* _TASK PROMPT_
Restate all of the entries exactly, dropping any pictures they hold.

Scripts that build scenes:
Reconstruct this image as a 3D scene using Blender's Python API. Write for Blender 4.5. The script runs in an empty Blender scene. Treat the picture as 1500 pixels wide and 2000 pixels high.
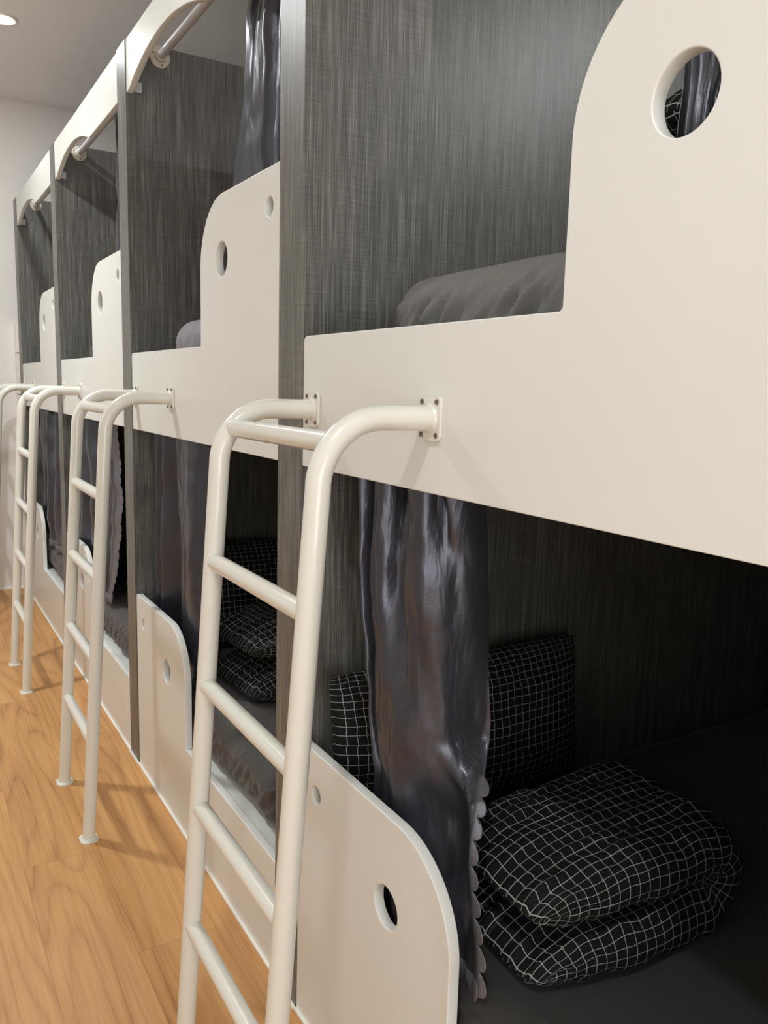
import bpy, bmesh, math, random
from mathutils import Vector, Matrix, noise

# ------------------------------------------------------------------ scene, camera, light
SC = bpy.context.scene
COL = SC.collection
SC.view_settings.view_transform = 'Standard'
SC.view_settings.look = 'None'
SC.view_settings.gamma = 1.0
SC.view_settings.use_curve_mapping = False
SC.view_settings.exposure = 0.0

cam_data = bpy.data.cameras.new('camera')
cam = bpy.data.objects.new('camera', cam_data)
COL.objects.link(cam)
cam_data.sensor_fit = 'HORIZONTAL'
cam_data.sensor_width = 36.0
cam_data.lens = 36.0 * 1580.8 / 1500.0
cam_data.clip_start = 0.02
YAW, PITCH, ROLL = 0.5438, -0.1500, 0.0267
CAMLOC = Vector((-0.644, 0.0, 1.267))
fwd = Vector((math.sin(YAW) * math.cos(PITCH), math.cos(YAW) * math.cos(PITCH), math.sin(PITCH)))
r0 = Vector((math.cos(YAW), -math.sin(YAW), 0))
u0 = r0.cross(fwd)
rt = math.cos(ROLL) * r0 + math.sin(ROLL) * u0
up = -math.sin(ROLL) * r0 + math.cos(ROLL) * u0
cam.matrix_world = Matrix(((rt.x, up.x, -fwd.x, CAMLOC.x), (rt.y, up.y, -fwd.y, CAMLOC.y),
                           (rt.z, up.z, -fwd.z, CAMLOC.z), (0, 0, 0, 1)))
SC.camera = cam

world = bpy.data.worlds.new('world')
world.use_nodes = True
world.node_tree.nodes['Background'].inputs[0].default_value = (0.9, 0.95, 1.0, 1)
world.node_tree.nodes['Background'].inputs[1].default_value = 0.0
SC.world = world

LIGHT_COLOR = (0.955, 1.0, 1.0)
LAMPS = [((-0.90, 3.20), 26.5), ((-0.90, 0.0), 14.0), ((-0.144, 4.177), 12.0), ((2.05, -0.45), 34.0)]
# added fill from behind the camera, lifts the ceiling and partition faces
fill_light = bpy.data.lights.new('back_fill', 'AREA')
fill_light.shape = 'RECTANGLE'
fill_light.size, fill_light.size_y = 1.5, 2.2
fill_light.energy = 42.0
fill_light.color = (0.955, 0.99, 1.0)
fill_ob = bpy.data.objects.new('back_fill', fill_light)
COL.objects.link(fill_ob)
fill_ob.location = (-0.9, -2.17, 1.55)
fill_ob.rotation_euler = (math.radians(100), 0, 0)
CEIL = 2.836

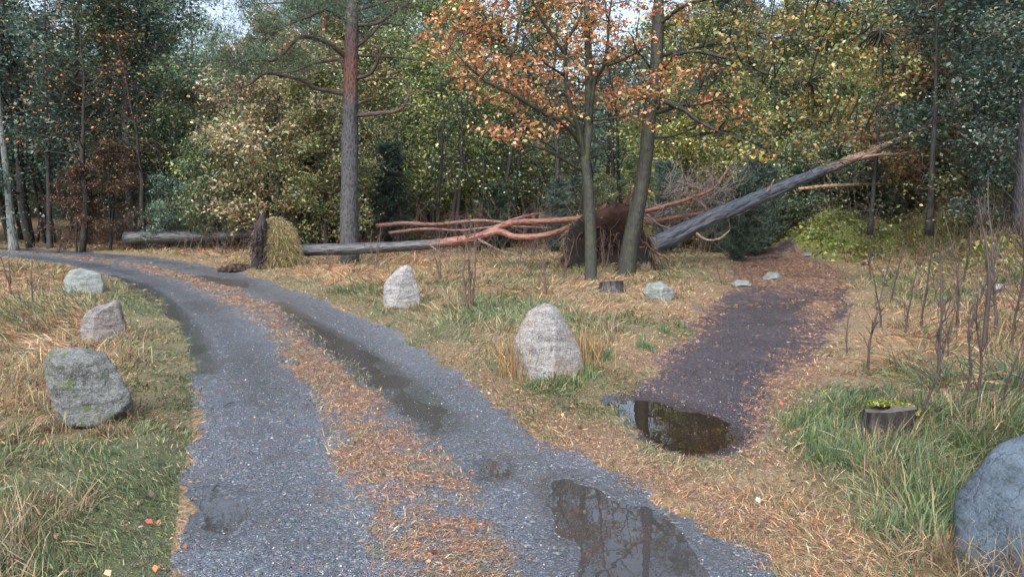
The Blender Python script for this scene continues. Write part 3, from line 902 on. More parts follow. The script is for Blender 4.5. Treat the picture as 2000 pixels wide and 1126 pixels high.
def oak(name, base_uv, yb, trunk, limbs, zn, label, bark_c, seed):
    rg = np.random.default_rng(seed)
    base = P(base_uv[0], base_uv[1], yb); base[2] = gz(base[0], base[1])
    root = empty(name, base, label, "tree")
    mb = MB(); rows = smooth_line(line(trunk, yb), 6)
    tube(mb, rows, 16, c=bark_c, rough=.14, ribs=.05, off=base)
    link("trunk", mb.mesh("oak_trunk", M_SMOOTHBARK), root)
    allb = [rows[len(rows) // 2:]]
    for b_ in limbs:
        r_ = smooth_line(line(b_, yb), 5); allb.append(r_)
        mb = MB(); tube(mb, r_, 8, c=np.array(bark_c) * .8, rough=.12, off=base)
        sub_twigs(mb, r_, 8 + len(b_), .6, rg, base, np.array(bark_c) * .8, .25, .007)
        link("branch", mb.mesh("oak_branch", M_SMOOTHBARK), root)
    A = np.concatenate(allb)
    tw = MB(); lf = MB()
    for (u, v, ru, rv, dy, n, pal) in zn:
        for _ in range(int(n * (.1 if v < -50 else .27 if pal is OL else .3))):
            a = rg.uniform(-1, 1, 2)
            while a @ a > 1: a = rg.uniform(-1, 1, 2)
            s = P(u + a[0] * ru, v + a[1] * rv, yb + dy + rg.normal() * .8)
            j = np.argmin(((A[:, :3] - s) ** 2).sum(1)); q = A[j, :3]
            L = np.linalg.norm(q - s)
            if L < 3.5:
                m1 = q + (s - q) * .5 + rg.normal(size=3) * .1 * min(L, 1) + np.array([0, 0, .06])
                tube(tw, smooth_line([[*q, .012 + .004 * L], [*m1, .009], [*s, .004]], 3), 4, c=np.array(bark_c) * .7, cap=False, off=base)
            n_ = int(rg.integers(22, 50))
            ax = unit(rg.normal(size=3) * np.array([1, 1, .35]))
            c = s + ax * rg.normal(size=(n_, 1)) * .2 + rg.normal(size=(n_, 3)) * .055
            leaves(lf, c - base, .078, pick(pal, n_, rg, .3), rg, .25, .62, .2)
    link("twigs", tw.mesh("oak_twigs", M_SMOOTHBARK), root)["kind"] = "stuff"
    link("crown", lf.mesh("oak_leaves", M_WETLEAF), root)
    return root


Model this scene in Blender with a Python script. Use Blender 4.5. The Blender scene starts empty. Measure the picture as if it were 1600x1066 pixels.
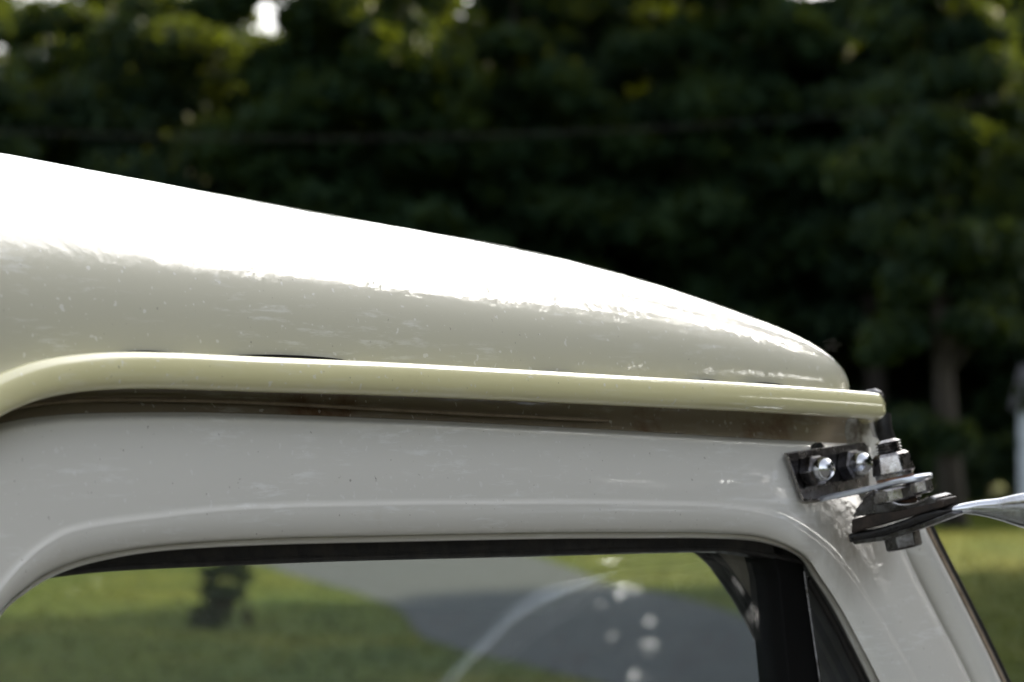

* _EXERCISE RESULT_
Reconstruct this image as a 3D scene using Blender's Python API. Write for Blender 4.5. The script runs in an empty Blender scene. Treat the picture as 1500 pixels wide and 2000 pixels high.
import bpy, bmesh, math, random
from mathutils import Vector, Matrix, noise

# ------------------------------------------------------------------ scene, camera, light
SC = bpy.context.scene
COL = SC.collection
SC.view_settings.view_transform = 'Standard'
SC.view_settings.look = 'None'
SC.view_settings.gamma = 1.0
SC.view_settings.use_curve_mapping = False
SC.view_settings.exposure = 0.0

cam_data = bpy.data.cameras.new('camera')
cam = bpy.data.objects.new('camera', cam_data)
COL.objects.link(cam)
cam_data.sensor_fit = 'HORIZONTAL'
cam_data.sensor_width = 36.0
cam_data.lens = 36.0 * 1580.8 / 1500.0
cam_data.clip_start = 0.02
YAW, PITCH, ROLL = 0.5438, -0.1500, 0.0267
CAMLOC = Vector((-0.644, 0.0, 1.267))
fwd = Vector((math.sin(YAW) * math.cos(PITCH), math.cos(YAW) * math.cos(PITCH), math.sin(PITCH)))
r0 = Vector((math.cos(YAW), -math.sin(YAW), 0))
u0 = r0.cross(fwd)
rt = math.cos(ROLL) * r0 + math.sin(ROLL) * u0
up = -math.sin(ROLL) * r0 + math.cos(ROLL) * u0
cam.matrix_world = Matrix(((rt.x, up.x, -fwd.x, CAMLOC.x), (rt.y, up.y, -fwd.y, CAMLOC.y),
                           (rt.z, up.z, -fwd.z, CAMLOC.z), (0, 0, 0, 1)))
SC.camera = cam

world = bpy.data.worlds.new('world')
world.use_nodes = True
world.node_tree.nodes['Background'].inputs[0].default_value = (0.9, 0.95, 1.0, 1)
world.node_tree.nodes['Background'].inputs[1].default_value = 0.0
SC.world = world

LIGHT_COLOR = (0.955, 1.0, 1.0)
LAMPS = [((-0.90, 3.20), 26.5), ((-0.90, 0.0), 14.0), ((-0.144, 4.177), 12.0), ((2.05, -0.45), 34.0)]
# added fill from behind the camera, lifts the ceiling and partition faces
fill_light = bpy.data.lights.new('back_fill', 'AREA')
fill_light.shape = 'RECTANGLE'
fill_light.size, fill_light.size_y = 1.5, 2.2
fill_light.energy = 42.0
fill_light.color = (0.955, 0.99, 1.0)
fill_ob = bpy.data.objects.new('back_fill', fill_light)
COL.objects.link(fill_ob)
fill_ob.location = (-0.9, -2.17, 1.55)
fill_ob.rotation_euler = (math.radians(100), 0, 0)
CEIL = 2.836

The Blender Python script for this scene continues. Write part 3, from line 902 on. More parts follow. The script is for Blender 4.5. Treat the picture as 2000 pixels wide and 1126 pixels high.
def oak(name, base_uv, yb, trunk, limbs, zn, label, bark_c, seed):
    rg = np.random.default_rng(seed)
    base = P(base_uv[0], base_uv[1], yb); base[2] = gz(base[0], base[1])
    root = empty(name, base, label, "tree")
    mb = MB(); rows = smooth_line(line(trunk, yb), 6)
    tube(mb, rows, 16, c=bark_c, rough=.14, ribs=.05, off=base)
    link("trunk", mb.mesh("oak_trunk", M_SMOOTHBARK), root)
    allb = [rows[len(rows) // 2:]]
    for b_ in limbs:
        r_ = smooth_line(line(b_, yb), 5); allb.append(r_)
        mb = MB(); tube(mb, r_, 8, c=np.array(bark_c) * .8, rough=.12, off=base)
        sub_twigs(mb, r_, 8 + len(b_), .6, rg, base, np.array(bark_c) * .8, .25, .007)
        link("branch", mb.mesh("oak_branch", M_SMOOTHBARK), root)
    A = np.concatenate(allb)
    tw = MB(); lf = MB()
    for (u, v, ru, rv, dy, n, pal) in zn:
        for _ in range(int(n * (.1 if v < -50 else .27 if pal is OL else .3))):
            a = rg.uniform(-1, 1, 2)
            while a @ a > 1: a = rg.uniform(-1, 1, 2)
            s = P(u + a[0] * ru, v + a[1] * rv, yb + dy + rg.normal() * .8)
            j = np.argmin(((A[:, :3] - s) ** 2).sum(1)); q = A[j, :3]
            L = np.linalg.norm(q - s)
            if L < 3.5:
                m1 = q + (s - q) * .5 + rg.normal(size=3) * .1 * min(L, 1) + np.array([0, 0, .06])
                tube(tw, smooth_line([[*q, .012 + .004 * L], [*m1, .009], [*s, .004]], 3), 4, c=np.array(bark_c) * .7, cap=False, off=base)
            n_ = int(rg.integers(22, 50))
            ax = unit(rg.normal(size=3) * np.array([1, 1, .35]))
            c = s + ax * rg.normal(size=(n_, 1)) * .2 + rg.normal(size=(n_, 3)) * .055
            leaves(lf, c - base, .078, pick(pal, n_, rg, .3), rg, .25, .62, .2)
    link("twigs", tw.mesh("oak_twigs", M_SMOOTHBARK), root)["kind"] = "stuff"
    link("crown", lf.mesh("oak_leaves", M_WETLEAF), root)
    return root


Model this scene in Blender with a Python script. Use Blender 4.5. The Blender scene starts empty. Measure the picture as if it were 1600x1066 pixels.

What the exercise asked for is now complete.